Challenge - Your task is to output the listing word for word, with pictures excluded.

════════

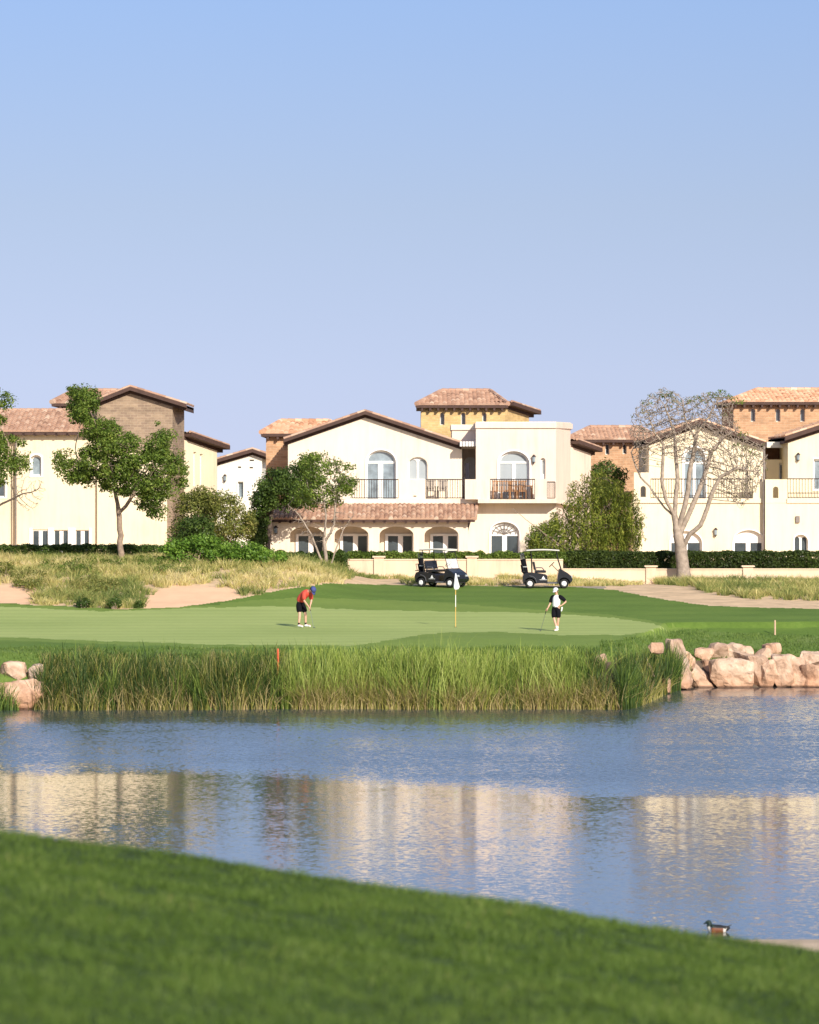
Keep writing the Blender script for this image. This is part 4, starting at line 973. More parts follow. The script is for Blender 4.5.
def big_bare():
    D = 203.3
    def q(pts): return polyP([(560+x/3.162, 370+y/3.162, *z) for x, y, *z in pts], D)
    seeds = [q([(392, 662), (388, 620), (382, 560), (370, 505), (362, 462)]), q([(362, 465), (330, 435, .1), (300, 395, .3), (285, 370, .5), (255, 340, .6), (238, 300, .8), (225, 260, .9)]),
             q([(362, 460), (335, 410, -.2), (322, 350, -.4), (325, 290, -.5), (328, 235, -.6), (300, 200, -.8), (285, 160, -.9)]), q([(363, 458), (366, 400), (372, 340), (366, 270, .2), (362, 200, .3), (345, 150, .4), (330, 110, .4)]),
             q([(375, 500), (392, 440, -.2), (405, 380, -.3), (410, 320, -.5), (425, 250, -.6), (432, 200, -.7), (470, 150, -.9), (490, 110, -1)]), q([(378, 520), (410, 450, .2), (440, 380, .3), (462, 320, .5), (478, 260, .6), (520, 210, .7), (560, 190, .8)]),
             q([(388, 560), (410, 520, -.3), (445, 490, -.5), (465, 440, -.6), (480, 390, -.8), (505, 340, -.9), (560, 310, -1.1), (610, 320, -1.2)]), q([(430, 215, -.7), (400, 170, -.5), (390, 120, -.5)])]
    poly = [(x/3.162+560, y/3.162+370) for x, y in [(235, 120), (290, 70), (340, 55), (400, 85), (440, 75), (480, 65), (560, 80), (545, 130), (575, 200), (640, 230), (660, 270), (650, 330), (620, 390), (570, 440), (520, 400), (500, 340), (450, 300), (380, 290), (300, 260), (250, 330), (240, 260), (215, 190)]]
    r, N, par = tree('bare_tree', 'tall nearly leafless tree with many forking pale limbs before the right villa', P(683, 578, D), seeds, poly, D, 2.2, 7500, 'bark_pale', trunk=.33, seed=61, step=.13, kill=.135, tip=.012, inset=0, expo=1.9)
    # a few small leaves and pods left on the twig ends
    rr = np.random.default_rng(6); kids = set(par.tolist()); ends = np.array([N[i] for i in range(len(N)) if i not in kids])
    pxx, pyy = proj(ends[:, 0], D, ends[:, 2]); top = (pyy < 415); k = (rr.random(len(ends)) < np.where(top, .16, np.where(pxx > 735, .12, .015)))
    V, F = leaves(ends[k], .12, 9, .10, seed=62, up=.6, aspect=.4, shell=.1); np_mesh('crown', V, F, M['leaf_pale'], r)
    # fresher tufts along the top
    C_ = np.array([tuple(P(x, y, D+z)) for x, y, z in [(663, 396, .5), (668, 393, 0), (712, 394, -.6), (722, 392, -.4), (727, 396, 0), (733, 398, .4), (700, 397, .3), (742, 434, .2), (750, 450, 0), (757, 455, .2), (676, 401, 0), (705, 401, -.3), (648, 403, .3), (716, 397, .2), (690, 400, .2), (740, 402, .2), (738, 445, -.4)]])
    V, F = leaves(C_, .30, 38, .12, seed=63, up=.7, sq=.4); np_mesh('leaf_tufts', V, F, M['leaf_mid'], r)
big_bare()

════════

Finished task -
Keep writing the Blender script for this image. This is part 4, starting at line 973. More parts follow. The script is for Blender 4.5.
def big_bare():
    D = 203.3
    def q(pts): return polyP([(560+x/3.162, 370+y/3.162, *z) for x, y, *z in pts], D)
    seeds = [q([(392, 662), (388, 620), (382, 560), (370, 505), (362, 462)]), q([(362, 465), (330, 435, .1), (300, 395, .3), (285, 370, .5), (255, 340, .6), (238, 300, .8), (225, 260, .9)]),
             q([(362, 460), (335, 410, -.2), (322, 350, -.4), (325, 290, -.5), (328, 235, -.6), (300, 200, -.8), (285, 160, -.9)]), q([(363, 458), (366, 400), (372, 340), (366, 270, .2), (362, 200, .3), (345, 150, .4), (330, 110, .4)]),
             q([(375, 500), (392, 440, -.2), (405, 380, -.3), (410, 320, -.5), (425, 250, -.6), (432, 200, -.7), (470, 150, -.9), (490, 110, -1)]), q([(378, 520), (410, 450, .2), (440, 380, .3), (462, 320, .5), (478, 260, .6), (520, 210, .7), (560, 190, .8)]),
             q([(388, 560), (410, 520, -.3), (445, 490, -.5), (465, 440, -.6), (480, 390, -.8), (505, 340, -.9), (560, 310, -1.1), (610, 320, -1.2)]), q([(430, 215, -.7), (400, 170, -.5), (390, 120, -.5)])]
    poly = [(x/3.162+560, y/3.162+370) for x, y in [(235, 120), (290, 70), (340, 55), (400, 85), (440, 75), (480, 65), (560, 80), (545, 130), (575, 200), (640, 230), (660, 270), (650, 330), (620, 390), (570, 440), (520, 400), (500, 340), (450, 300), (380, 290), (300, 260), (250, 330), (240, 260), (215, 190)]]
    r, N, par = tree('bare_tree', 'tall nearly leafless tree with many forking pale limbs before the right villa', P(683, 578, D), seeds, poly, D, 2.2, 7500, 'bark_pale', trunk=.33, seed=61, step=.13, kill=.135, tip=.012, inset=0, expo=1.9)
    # a few small leaves and pods left on the twig ends
    rr = np.random.default_rng(6); kids = set(par.tolist()); ends = np.array([N[i] for i in range(len(N)) if i not in kids])
    pxx, pyy = proj(ends[:, 0], D, ends[:, 2]); top = (pyy < 415); k = (rr.random(len(ends)) < np.where(top, .16, np.where(pxx > 735, .12, .015)))
    V, F = leaves(ends[k], .12, 9, .10, seed=62, up=.6, aspect=.4, shell=.1); np_mesh('crown', V, F, M['leaf_pale'], r)
    # fresher tufts along the top
    C_ = np.array([tuple(P(x, y, D+z)) for x, y, z in [(663, 396, .5), (668, 393, 0), (712, 394, -.6), (722, 392, -.4), (727, 396, 0), (733, 398, .4), (700, 397, .3), (742, 434, .2), (750, 450, 0), (757, 455, .2), (676, 401, 0), (705, 401, -.3), (648, 403, .3), (716, 397, .2), (690, 400, .2), (740, 402, .2), (738, 445, -.4)]])
    V, F = leaves(C_, .30, 38, .12, seed=63, up=.7, sq=.4); np_mesh('leaf_tufts', V, F, M['leaf_mid'], r)
big_bare()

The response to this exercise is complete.